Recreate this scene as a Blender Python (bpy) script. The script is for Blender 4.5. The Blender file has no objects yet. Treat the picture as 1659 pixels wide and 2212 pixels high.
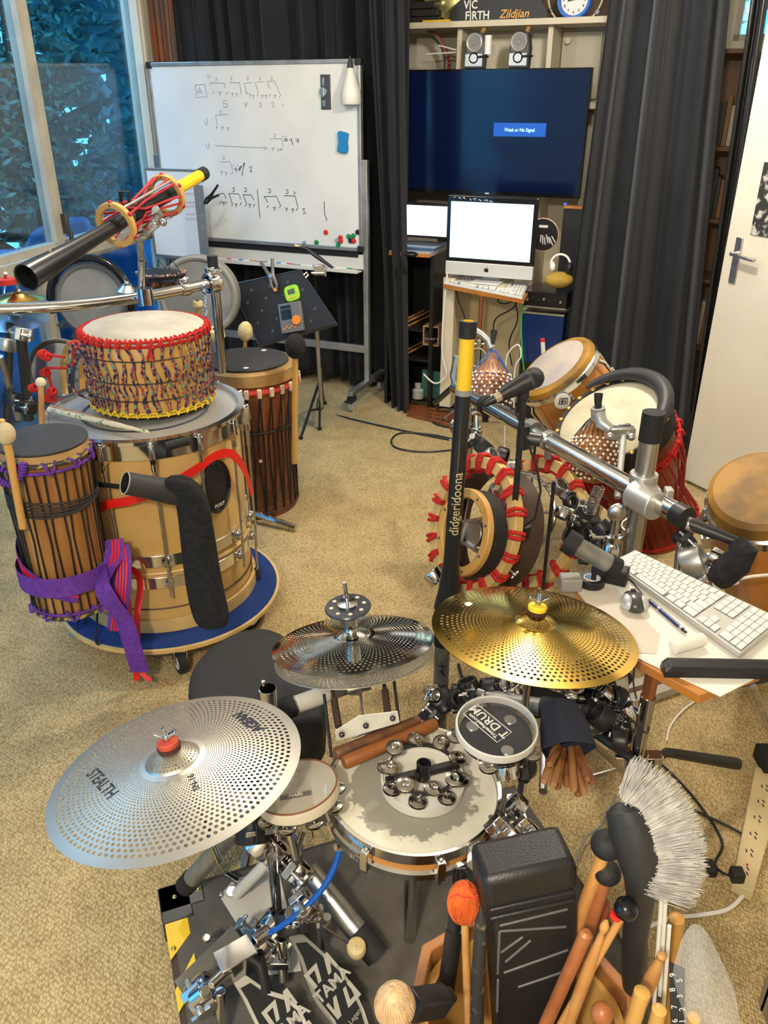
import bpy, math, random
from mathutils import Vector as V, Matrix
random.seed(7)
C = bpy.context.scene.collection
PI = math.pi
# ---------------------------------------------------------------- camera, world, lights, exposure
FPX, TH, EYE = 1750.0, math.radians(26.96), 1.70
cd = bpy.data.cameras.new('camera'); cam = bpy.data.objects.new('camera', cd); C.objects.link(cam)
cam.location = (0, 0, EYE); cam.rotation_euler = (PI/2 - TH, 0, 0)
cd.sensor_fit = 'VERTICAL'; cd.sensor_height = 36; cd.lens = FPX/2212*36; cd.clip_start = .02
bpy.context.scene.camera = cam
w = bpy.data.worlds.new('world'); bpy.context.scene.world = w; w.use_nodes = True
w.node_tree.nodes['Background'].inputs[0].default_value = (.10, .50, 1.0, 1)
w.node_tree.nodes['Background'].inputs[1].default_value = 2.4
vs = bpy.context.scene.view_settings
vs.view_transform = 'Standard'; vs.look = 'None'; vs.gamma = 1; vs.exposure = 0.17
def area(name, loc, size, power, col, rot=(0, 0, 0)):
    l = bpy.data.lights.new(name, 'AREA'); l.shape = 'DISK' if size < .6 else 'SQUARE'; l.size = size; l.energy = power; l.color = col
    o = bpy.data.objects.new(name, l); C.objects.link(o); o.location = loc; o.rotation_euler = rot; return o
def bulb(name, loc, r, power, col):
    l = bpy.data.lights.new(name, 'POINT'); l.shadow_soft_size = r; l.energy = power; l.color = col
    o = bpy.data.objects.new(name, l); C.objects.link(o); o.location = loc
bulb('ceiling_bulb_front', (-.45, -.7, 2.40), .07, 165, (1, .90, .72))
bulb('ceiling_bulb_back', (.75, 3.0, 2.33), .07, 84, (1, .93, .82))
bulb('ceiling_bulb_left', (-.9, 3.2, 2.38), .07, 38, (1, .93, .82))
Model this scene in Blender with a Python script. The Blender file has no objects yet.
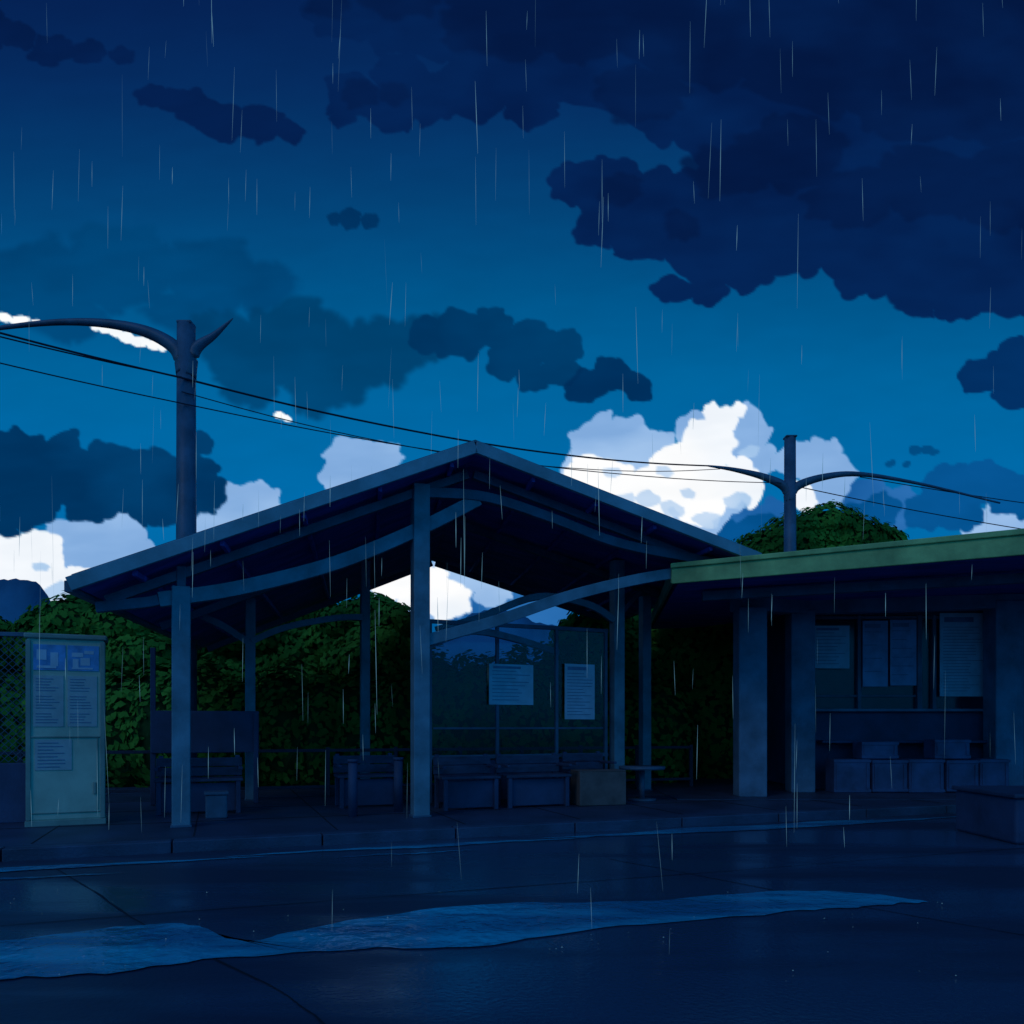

--

* What is asked:
Lines containing the word "this" must all be returned from the material above.

* Task output:
Recreate this scene as a Blender Python (bpy) script. The script is for Blender 4.5. The Blender file has no objects yet. Treat the picture as 1659 pixels wide and 2212 pixels high.
Model this scene in Blender with a Python script. The Blender file has no objects yet.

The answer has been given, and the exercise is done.